On the topic of justification for the Principle of Indifference as a general principle for assigning probabilities, I recommend the argument expounded in the middle of the second chapter of this document. The upshot is that the principle can be derived from a more primitive axiom, namely that equivalent states of information yield equivalent probabilities.

In terms of God, the 50%/50% probability assignment is only justified if one's information is symmetric about the existence/non-existence of God. This might be justified for the sort of God who touches off the Big Bang and then sits back, but for specifically one dude's concept of the Christian God? Not so much.

By Canuckistani (not verified) on 17 Jun 2006 #permalink

Canuckistani:

Thanks, that's what I was trying to say, but you phrased it much more clearly than I did.

You ask: "Is this guy really the best mathematician the ID folks have available to represent them?" You might like the following passage from the same mathematician:

"Despite my disagreements with Morris and young earth creationism, I regard those disagreements as far less serious than my disagreements with the Darwinian materialists. If you will, young earth creationism is at worst off by a few orders of magnitude in misestimating the age of the earth. On the other hand, Darwinism, in ascribing powers of intelligence to blind material forces, is off by infinite orders of magnitude." (In: "Intelligent design's contrubition to the debate over evolution: a reply to Henry Morris", 2005)

Robert,
Updating beliefs with more beliefs instead of observations doesn't seem to be what Bayesian inference is about, but I can see that one could possibly accumulate beliefs.

The problem for Swinburne then becomes that we are allowed to input all our beliefs that affects his Bayesian inference in the other direction. Mark already complained about his arbitrary exclusion rule.

By Torbjörn Larsson (not verified) on 18 Jun 2006 #permalink

Mark:

The uninformative (or objective) prior which assigns equal probability to each event maximizes the entropy. Since there are only two (mutually exclusive) events here (i.e., God exists or He does not), Swinburne's choice was justified.

Robert:

No, there are not only two mutually exclusive events here. That's one of Swinburne's biggest errors.
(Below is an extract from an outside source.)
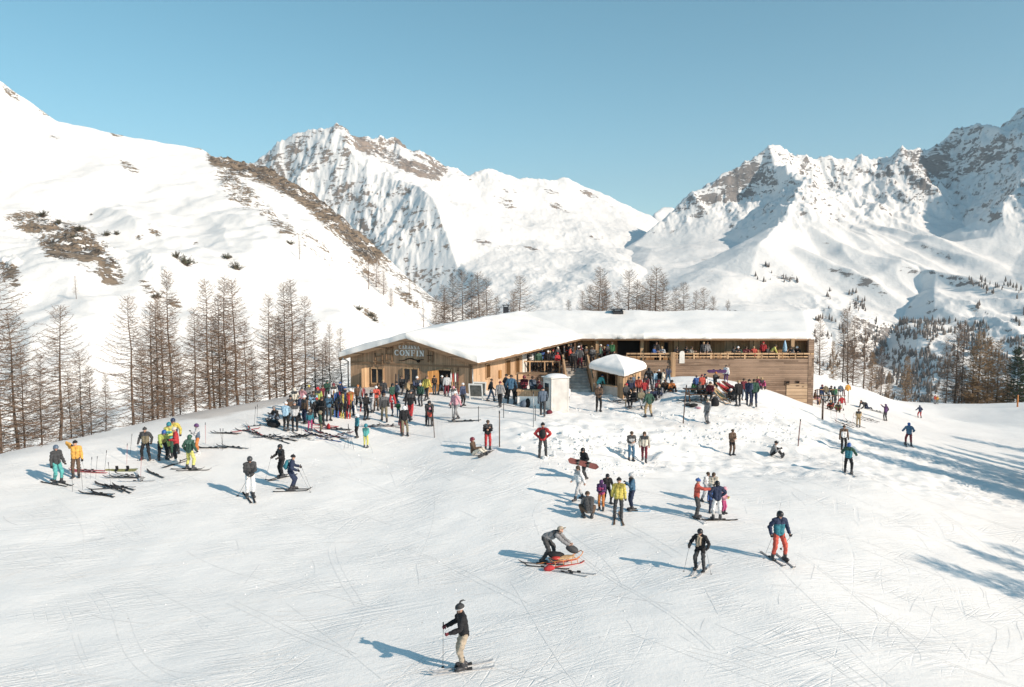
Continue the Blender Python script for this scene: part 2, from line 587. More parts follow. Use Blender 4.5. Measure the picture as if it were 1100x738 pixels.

Swinburne's claim is that there are only two possibilities: (1) Swinburne's Christian god exists, or (2) no god(s) at all exist.

But (1) is not an atomic event. It's multiple statements mushed together for no reason in order to stack the probabilities in his favor. You don't get to start from complex compound statements without separating the distinct components and analyzing them separately.

It is, in essense, setting things up so that there's a 50% chance that *my religion is true*, but the sum of the probabilities of all other beliefs in deities, as well as the probability of their being no deities at all, are all considerably less that 50%. Why does Swinburne's concept of deity get a higher probability? Because he wants it to. He has no more justification than that.

Bronze Dog:

Either I am on Mars or I am not.

Earth would work just as well, but:

If you leap into the air from a standing position on Mars, most people would probably agree you're still on Mars. If you're in a rocket launched from Mars even in a suborbital trajectory, most people would say that at some point you're not on Mars, though I doubt they'd agree on where. You can define it rigorously to make it unambiguous, but I think the informal statement has a lot of middle ground. I have only the slightest familiarity with fuzzy logic, but isn't this kind of thing the motivation behind it?

Bronze:

I think a better example of what's wrong with the first point of Swinburne's argument is:

There's a 50% chance that I'm a french citizen. Either I'm french, or I'm not.

The problem with statement is pretty much exactly the same as the problem with "Either God exists, or he doesn't".

I only know what I remember from high school about statistics, but I can assure you that there's a 50% chance that the Invisible Pink Unicorn is eating a piece of invisible Austrian cheese from my hand right now. God doesn't fit this analogy? Too big, or too omnimax? Lol.